To be done: Only the lines from the start up to and including the line containing "return tag(MB().tube([world(o, p)" should be repeated, word for word.

Provided entries:
━━━━━━

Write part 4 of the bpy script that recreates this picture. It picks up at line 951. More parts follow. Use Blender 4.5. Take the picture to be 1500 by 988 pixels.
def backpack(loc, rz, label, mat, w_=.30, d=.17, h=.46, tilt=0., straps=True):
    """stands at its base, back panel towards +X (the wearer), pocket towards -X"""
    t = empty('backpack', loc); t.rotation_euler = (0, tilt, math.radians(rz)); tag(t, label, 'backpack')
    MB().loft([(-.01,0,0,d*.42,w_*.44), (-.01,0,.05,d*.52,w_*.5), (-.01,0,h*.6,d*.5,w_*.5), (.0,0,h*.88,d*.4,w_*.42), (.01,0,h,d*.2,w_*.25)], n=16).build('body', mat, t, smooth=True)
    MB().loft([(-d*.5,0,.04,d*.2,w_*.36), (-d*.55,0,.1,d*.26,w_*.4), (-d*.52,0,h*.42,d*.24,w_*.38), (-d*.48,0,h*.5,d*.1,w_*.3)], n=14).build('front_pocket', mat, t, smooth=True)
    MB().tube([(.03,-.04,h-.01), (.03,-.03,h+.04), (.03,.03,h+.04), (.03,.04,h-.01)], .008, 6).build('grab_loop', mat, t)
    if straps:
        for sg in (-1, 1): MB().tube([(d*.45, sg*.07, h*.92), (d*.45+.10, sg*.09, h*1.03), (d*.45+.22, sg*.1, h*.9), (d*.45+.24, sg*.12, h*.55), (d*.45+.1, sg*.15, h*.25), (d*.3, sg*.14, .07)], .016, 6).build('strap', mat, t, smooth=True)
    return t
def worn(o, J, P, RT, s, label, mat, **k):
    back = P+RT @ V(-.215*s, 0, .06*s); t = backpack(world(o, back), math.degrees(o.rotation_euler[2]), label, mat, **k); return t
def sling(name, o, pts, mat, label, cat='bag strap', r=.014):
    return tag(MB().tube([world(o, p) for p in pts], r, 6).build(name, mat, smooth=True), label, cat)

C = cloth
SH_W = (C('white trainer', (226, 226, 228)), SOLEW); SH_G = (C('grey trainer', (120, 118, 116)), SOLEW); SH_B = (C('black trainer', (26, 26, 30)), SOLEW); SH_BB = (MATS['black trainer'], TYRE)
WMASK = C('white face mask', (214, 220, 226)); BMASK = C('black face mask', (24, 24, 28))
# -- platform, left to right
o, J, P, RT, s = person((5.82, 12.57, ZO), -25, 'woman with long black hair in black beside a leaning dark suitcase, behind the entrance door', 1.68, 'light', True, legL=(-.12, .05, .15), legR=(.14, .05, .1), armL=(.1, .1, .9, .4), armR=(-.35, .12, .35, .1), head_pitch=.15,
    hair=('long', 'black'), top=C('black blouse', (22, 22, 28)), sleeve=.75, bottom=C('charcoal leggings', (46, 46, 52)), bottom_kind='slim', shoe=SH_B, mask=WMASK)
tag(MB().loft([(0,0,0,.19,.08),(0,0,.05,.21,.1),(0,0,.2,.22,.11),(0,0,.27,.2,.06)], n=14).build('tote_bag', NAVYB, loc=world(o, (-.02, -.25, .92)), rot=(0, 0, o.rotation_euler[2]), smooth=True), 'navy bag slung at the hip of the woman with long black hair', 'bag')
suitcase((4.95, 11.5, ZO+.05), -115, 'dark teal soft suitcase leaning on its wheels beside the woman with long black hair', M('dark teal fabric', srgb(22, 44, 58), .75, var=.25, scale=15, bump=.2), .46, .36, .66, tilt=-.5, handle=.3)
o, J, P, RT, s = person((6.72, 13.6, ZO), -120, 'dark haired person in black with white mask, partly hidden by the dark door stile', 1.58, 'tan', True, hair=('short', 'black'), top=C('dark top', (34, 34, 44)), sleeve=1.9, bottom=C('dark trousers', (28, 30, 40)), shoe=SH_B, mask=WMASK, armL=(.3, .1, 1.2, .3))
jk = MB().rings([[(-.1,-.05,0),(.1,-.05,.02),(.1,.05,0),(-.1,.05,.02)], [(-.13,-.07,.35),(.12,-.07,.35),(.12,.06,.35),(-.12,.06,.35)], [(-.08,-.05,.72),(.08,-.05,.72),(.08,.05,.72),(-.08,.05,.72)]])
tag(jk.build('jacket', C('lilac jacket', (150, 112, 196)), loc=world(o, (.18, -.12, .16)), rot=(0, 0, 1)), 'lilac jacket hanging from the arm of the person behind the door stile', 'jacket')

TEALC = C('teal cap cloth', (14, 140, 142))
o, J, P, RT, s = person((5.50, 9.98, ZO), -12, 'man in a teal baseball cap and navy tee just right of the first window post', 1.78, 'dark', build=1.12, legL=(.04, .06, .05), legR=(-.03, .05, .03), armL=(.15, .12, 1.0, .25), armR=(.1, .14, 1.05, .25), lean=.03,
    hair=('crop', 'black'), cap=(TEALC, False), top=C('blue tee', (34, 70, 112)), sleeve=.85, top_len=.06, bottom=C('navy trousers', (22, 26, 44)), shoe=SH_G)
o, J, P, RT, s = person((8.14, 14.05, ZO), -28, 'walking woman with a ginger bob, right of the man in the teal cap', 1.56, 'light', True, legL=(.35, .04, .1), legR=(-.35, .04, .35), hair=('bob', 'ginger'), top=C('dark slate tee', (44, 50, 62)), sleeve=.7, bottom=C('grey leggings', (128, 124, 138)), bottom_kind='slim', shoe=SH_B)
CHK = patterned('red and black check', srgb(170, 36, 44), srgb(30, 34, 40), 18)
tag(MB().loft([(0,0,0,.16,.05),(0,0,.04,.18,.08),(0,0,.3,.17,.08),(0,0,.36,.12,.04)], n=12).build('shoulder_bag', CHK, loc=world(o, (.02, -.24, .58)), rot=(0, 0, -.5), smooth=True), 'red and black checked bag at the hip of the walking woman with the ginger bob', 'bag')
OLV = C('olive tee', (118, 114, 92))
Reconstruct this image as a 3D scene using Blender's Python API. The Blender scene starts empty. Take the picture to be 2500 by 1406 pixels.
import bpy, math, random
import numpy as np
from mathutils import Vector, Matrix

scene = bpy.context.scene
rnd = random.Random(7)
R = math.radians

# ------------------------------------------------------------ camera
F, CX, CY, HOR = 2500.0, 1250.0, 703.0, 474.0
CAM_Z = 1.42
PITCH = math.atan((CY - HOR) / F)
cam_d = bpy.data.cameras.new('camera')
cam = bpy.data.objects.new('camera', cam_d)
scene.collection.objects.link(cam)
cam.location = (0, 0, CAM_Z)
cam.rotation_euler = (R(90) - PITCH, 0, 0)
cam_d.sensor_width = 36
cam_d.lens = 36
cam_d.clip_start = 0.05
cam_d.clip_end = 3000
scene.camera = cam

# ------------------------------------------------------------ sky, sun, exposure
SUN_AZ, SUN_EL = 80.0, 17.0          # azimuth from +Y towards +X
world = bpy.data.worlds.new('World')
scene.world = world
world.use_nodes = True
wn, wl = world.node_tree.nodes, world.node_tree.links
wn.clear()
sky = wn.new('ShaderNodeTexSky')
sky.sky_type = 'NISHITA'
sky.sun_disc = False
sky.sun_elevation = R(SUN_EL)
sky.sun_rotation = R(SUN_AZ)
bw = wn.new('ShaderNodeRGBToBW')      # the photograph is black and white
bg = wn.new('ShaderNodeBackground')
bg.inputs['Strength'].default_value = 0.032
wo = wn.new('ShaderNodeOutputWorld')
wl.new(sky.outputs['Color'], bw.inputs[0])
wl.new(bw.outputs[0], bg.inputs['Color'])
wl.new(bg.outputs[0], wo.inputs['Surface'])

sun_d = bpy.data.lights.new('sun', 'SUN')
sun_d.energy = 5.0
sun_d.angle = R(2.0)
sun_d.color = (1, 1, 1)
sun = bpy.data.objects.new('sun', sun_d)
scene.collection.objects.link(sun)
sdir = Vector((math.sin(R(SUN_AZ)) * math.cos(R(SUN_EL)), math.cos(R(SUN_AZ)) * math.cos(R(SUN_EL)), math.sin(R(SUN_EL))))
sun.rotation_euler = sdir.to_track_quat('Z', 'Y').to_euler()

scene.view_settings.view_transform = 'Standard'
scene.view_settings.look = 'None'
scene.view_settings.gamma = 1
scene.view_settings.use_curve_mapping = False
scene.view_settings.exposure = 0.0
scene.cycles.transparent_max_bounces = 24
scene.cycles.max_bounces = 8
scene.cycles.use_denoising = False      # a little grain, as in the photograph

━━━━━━

Result for this exercise:
Write part 4 of the bpy script that recreates this picture. It picks up at line 951. More parts follow. Use Blender 4.5. Take the picture to be 1500 by 988 pixels.
def backpack(loc, rz, label, mat, w_=.30, d=.17, h=.46, tilt=0., straps=True):
    """stands at its base, back panel towards +X (the wearer), pocket towards -X"""
    t = empty('backpack', loc); t.rotation_euler = (0, tilt, math.radians(rz)); tag(t, label, 'backpack')
    MB().loft([(-.01,0,0,d*.42,w_*.44), (-.01,0,.05,d*.52,w_*.5), (-.01,0,h*.6,d*.5,w_*.5), (.0,0,h*.88,d*.4,w_*.42), (.01,0,h,d*.2,w_*.25)], n=16).build('body', mat, t, smooth=True)
    MB().loft([(-d*.5,0,.04,d*.2,w_*.36), (-d*.55,0,.1,d*.26,w_*.4), (-d*.52,0,h*.42,d*.24,w_*.38), (-d*.48,0,h*.5,d*.1,w_*.3)], n=14).build('front_pocket', mat, t, smooth=True)
    MB().tube([(.03,-.04,h-.01), (.03,-.03,h+.04), (.03,.03,h+.04), (.03,.04,h-.01)], .008, 6).build('grab_loop', mat, t)
    if straps:
        for sg in (-1, 1): MB().tube([(d*.45, sg*.07, h*.92), (d*.45+.10, sg*.09, h*1.03), (d*.45+.22, sg*.1, h*.9), (d*.45+.24, sg*.12, h*.55), (d*.45+.1, sg*.15, h*.25), (d*.3, sg*.14, .07)], .016, 6).build('strap', mat, t, smooth=True)
    return t
def worn(o, J, P, RT, s, label, mat, **k):
    back = P+RT @ V(-.215*s, 0, .06*s); t = backpack(world(o, back), math.degrees(o.rotation_euler[2]), label, mat, **k); return t
def sling(name, o, pts, mat, label, cat='bag strap', r=.014):
    return tag(MB().tube([world(o, p) for p in pts], r, 6).build(name, mat, smooth=True), label, cat)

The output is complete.